The island-state prides itself on having a productive, efficient workforce, and in doing so, employers may promote employees to more senior positions without a corresponding pay increase.
The study, conducted by recruitment firm Robert Half, said 68 per cent of Singapore's Human Resource (HR) managers say they often give promotions without pay rises.
53 per cent of Singapore employers said they prefer to offer performance bonuses instead of pay rises, while 47 per cent prefer to offer flexible working hours.
Another goody offered in lieu of pay rises is additional annual leave.
Recruitment experts said there are risks involved for companies which offer promotions without accompany pay rises; they may lose their top performers to the competition.

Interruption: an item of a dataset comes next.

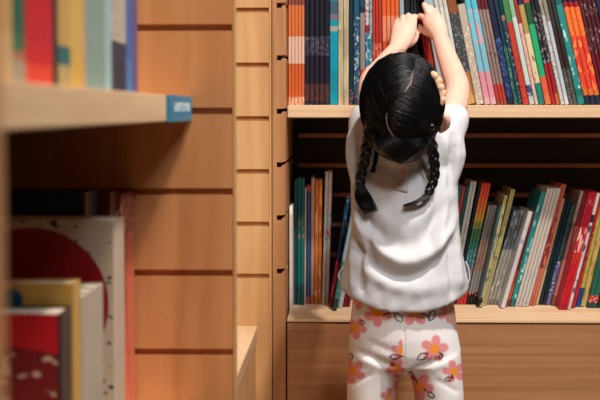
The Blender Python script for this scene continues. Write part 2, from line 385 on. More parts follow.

"In particular, within the banking & financial services and commercial sectors, companies are struggling to get the right finance and accounting professionals to fill jobs.
"If an employee with the right skills tests their worth in the employment market, they may find they have several job offers to choose from," said Ms Stella Tang, Director of Robert Half Singapore.
Companies also need to communicate to their employees if budget constraints prevent additional monetary compensation from being offered.
This will maintain employer-employee relationships and ensure employees feel valued.
However, some employees - especially those with families - may find that flexible work arrangements are more important.
The employer should then discuss with the employee on how to balance their professional goals with remuneration for their efforts, Ms Tang said.
In Japan, only 26 per cent of HR managers promote without pay increases. 66 per cent of HR managers said they would never use the practice.
The survey was conducted across 17 countries with 1,800 HR managers.